The most recent, 2015 European Union report on the situation of fundamental rights finally has a chapter dedicated to the rights of minorities. In the opinion of Csaba Sógor the European Union was long overdue to consider facts regarding national minorities living within the EU borders. MEPs debated and voted on the report on Monday, December 13th, during the European Parliament’s Strasbourg plenary session. 

Rapporteur József Nagy, Hungarian MEP from Slovakia, was joined in the work of elaborating and amending the segment of the document regarding minorities by many of his colleagues, including Kinga Gál from Hungary, Pál Csáky from Slovakia, and Csaba Sógor  from Romania.

 „Albeit compromises were made, the Committee on Civil Liberties, Justice and Home Affairs (LIBE) has accepted our amendment proposals. One might say the many years of labour have finally proved to have been fruitful. An increasing amount of people are starting to realise that the European Union has to have an answer for its 50 million citizens belonging to a national minority. The EU has to convince them that it monitors their situation” – stated Csaba Sógor. The Hungarian MEP from Romania expressed during the plenary session debate his sincere hope that by the adoption of this report the European Commission can be urged to pay attention to the problems of national minorities and to have a proactive attitude towards them.

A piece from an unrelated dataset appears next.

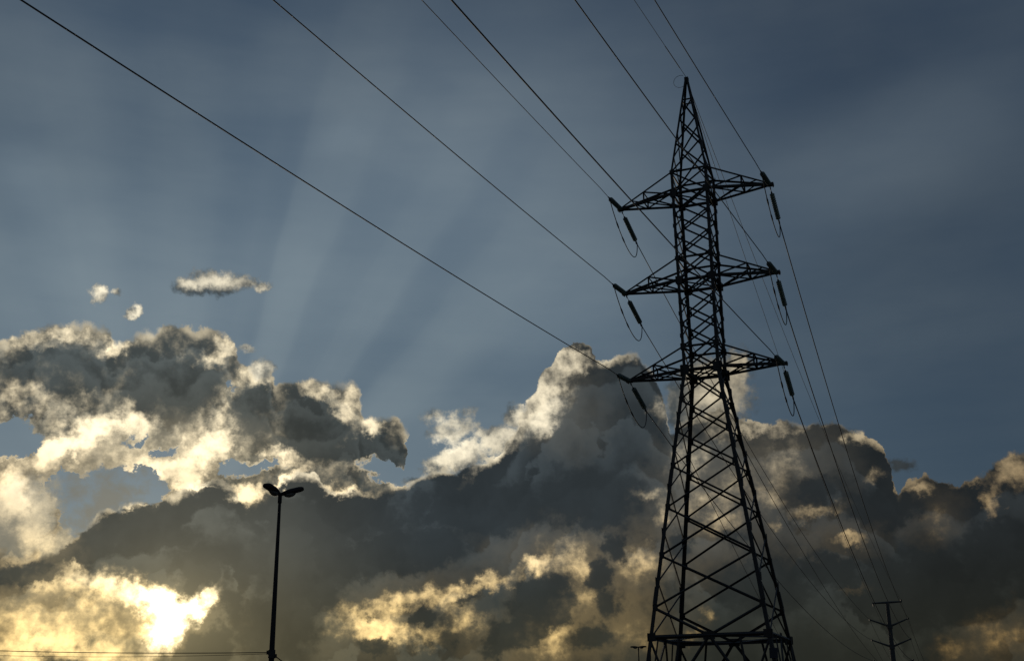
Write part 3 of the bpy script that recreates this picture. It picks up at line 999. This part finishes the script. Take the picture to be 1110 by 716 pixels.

In the opinion of the RMDSZ MEP it is crucial, that the EU document finally states a need for setting minimum standards that ought to be met in order to solve the problems of national minorities. In his opinion it is equally as important that the document states a need to promote equality for these communities in all aspects of life: economic, social, political and cultural equality. The report urges the Commission to elaborate normative standards in the interest of protecting minority rights, as protecting these groups is part of the Copenhagen Criteria, a set of standards that member states need to meet if they want to join the EU.